- **Given task**: Each line that holds the word "scene" counts once. Give the total number of such lines and nothing else.

>> START Information shown

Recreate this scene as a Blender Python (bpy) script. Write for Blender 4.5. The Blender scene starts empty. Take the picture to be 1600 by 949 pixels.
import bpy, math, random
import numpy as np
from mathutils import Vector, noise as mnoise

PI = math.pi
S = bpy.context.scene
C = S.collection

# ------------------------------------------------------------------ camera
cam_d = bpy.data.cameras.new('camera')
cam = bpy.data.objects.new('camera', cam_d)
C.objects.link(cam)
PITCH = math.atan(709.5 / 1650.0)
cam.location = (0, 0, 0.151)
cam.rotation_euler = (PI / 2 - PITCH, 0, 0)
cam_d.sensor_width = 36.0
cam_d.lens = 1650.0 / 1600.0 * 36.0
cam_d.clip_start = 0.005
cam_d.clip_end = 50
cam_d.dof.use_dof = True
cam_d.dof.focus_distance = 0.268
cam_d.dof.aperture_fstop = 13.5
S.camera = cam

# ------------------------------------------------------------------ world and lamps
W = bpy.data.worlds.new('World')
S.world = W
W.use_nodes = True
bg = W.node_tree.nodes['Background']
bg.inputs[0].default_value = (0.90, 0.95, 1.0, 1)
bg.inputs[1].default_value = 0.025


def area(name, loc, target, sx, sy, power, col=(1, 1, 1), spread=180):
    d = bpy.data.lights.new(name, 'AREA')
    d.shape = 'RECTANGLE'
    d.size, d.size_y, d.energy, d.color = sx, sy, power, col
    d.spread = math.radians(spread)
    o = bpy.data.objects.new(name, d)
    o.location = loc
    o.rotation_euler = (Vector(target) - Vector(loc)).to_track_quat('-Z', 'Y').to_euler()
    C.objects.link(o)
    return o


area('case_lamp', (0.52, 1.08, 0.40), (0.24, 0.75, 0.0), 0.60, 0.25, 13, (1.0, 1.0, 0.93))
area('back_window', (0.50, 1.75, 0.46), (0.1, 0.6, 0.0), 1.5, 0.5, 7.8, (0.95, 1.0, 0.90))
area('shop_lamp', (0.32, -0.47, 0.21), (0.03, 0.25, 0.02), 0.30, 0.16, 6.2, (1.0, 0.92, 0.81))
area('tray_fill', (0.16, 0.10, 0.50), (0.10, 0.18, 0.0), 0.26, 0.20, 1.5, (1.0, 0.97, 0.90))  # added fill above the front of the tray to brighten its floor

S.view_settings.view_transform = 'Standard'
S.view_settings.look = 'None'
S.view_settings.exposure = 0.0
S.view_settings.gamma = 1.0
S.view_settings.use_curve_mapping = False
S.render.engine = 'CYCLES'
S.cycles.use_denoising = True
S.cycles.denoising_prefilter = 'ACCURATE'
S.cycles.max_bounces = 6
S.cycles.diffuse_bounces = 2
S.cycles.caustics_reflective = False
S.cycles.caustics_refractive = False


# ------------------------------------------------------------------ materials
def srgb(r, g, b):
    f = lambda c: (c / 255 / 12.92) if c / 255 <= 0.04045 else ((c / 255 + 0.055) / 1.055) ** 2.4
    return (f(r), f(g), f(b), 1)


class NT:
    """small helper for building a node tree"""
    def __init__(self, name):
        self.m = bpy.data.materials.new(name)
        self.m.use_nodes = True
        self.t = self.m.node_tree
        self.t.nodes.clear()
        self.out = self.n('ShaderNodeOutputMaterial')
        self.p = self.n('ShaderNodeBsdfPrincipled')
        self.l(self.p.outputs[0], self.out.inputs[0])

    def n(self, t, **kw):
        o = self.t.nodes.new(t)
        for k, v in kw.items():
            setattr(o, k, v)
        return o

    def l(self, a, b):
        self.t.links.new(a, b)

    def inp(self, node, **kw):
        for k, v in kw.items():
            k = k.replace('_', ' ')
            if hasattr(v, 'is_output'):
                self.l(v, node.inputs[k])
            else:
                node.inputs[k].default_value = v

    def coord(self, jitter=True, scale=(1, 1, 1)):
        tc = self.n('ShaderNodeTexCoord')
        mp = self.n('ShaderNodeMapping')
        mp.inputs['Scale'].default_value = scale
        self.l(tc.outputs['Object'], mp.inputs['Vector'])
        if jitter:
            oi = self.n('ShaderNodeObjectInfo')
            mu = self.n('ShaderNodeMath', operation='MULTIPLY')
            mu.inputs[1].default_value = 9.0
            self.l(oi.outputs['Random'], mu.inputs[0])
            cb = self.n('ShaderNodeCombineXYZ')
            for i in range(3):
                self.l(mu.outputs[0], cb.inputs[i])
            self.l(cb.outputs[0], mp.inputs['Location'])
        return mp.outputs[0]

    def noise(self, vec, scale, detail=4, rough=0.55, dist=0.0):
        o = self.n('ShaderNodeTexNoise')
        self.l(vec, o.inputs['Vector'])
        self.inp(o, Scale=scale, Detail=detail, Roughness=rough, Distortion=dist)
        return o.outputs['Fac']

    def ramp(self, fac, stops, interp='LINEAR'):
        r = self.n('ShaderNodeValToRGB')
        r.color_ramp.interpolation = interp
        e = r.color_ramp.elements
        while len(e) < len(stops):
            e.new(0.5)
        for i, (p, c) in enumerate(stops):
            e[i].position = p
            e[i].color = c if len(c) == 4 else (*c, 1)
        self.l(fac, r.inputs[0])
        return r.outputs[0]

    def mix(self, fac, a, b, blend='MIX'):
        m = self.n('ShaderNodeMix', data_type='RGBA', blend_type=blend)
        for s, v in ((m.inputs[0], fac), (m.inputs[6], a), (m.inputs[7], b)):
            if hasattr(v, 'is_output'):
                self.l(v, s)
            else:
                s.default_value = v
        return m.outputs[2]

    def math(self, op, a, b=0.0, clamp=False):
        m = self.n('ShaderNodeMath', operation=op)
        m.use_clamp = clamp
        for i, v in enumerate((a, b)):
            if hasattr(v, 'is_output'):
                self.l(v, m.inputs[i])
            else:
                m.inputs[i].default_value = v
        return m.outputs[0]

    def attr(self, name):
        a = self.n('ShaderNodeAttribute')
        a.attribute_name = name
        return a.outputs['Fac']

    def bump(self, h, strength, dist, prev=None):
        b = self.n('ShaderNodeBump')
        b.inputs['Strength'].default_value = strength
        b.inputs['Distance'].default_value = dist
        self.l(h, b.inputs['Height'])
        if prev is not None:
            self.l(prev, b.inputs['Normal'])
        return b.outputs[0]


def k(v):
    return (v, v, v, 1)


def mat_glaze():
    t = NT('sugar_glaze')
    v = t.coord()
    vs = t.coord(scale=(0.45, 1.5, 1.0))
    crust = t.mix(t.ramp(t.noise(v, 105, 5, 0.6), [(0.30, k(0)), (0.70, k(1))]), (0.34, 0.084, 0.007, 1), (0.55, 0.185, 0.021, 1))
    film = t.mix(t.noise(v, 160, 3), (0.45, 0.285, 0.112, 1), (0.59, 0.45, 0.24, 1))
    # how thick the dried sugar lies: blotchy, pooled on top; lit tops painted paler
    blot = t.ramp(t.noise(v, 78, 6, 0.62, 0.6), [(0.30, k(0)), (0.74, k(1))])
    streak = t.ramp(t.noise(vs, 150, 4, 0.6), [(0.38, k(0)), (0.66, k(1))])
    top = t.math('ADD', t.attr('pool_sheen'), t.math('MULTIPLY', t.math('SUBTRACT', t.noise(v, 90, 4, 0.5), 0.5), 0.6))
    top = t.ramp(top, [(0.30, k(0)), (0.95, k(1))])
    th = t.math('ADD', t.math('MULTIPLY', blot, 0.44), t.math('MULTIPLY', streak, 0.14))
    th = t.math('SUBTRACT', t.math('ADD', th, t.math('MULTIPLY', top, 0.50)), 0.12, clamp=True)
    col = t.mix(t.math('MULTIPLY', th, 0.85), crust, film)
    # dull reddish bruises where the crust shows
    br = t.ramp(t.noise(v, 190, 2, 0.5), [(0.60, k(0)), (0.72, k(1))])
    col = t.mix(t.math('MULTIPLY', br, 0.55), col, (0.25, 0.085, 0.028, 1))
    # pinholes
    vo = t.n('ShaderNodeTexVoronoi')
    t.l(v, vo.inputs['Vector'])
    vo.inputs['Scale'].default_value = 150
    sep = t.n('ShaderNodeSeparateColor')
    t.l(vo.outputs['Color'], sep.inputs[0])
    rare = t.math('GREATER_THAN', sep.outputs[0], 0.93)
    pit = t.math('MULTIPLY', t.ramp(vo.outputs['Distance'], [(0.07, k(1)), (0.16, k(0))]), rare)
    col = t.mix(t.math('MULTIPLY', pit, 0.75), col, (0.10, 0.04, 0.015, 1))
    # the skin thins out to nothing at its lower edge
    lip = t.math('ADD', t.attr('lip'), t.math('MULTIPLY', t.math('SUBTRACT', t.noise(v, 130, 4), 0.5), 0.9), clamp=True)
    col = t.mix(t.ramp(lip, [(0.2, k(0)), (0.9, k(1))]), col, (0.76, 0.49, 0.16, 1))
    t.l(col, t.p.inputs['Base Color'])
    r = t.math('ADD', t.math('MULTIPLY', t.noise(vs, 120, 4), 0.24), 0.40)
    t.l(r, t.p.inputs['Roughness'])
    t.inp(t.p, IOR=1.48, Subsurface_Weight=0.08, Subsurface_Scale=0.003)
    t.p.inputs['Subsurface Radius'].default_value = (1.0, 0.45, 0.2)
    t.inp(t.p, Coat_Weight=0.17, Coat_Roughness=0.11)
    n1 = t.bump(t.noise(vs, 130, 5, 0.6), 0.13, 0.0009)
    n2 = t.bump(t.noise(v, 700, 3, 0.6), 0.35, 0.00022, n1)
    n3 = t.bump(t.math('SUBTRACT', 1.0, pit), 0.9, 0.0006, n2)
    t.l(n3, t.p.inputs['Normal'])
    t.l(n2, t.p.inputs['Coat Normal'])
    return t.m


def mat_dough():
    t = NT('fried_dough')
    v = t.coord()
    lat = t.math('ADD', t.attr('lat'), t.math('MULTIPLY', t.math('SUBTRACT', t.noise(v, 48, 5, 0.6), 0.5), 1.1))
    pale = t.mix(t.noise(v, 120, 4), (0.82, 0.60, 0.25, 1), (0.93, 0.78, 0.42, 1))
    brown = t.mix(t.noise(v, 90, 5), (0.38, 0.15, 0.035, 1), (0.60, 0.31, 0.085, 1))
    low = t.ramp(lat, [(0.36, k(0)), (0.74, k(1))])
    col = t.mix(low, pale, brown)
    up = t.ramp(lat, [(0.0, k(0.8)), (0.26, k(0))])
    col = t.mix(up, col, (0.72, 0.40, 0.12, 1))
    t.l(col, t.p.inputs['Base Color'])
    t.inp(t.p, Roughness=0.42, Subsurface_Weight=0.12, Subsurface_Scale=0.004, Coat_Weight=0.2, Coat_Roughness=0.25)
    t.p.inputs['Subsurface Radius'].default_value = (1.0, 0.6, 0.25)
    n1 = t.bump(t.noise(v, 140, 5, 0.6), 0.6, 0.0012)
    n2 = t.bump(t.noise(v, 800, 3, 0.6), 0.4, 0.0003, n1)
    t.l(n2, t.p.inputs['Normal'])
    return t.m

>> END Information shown

- **Task response**: 2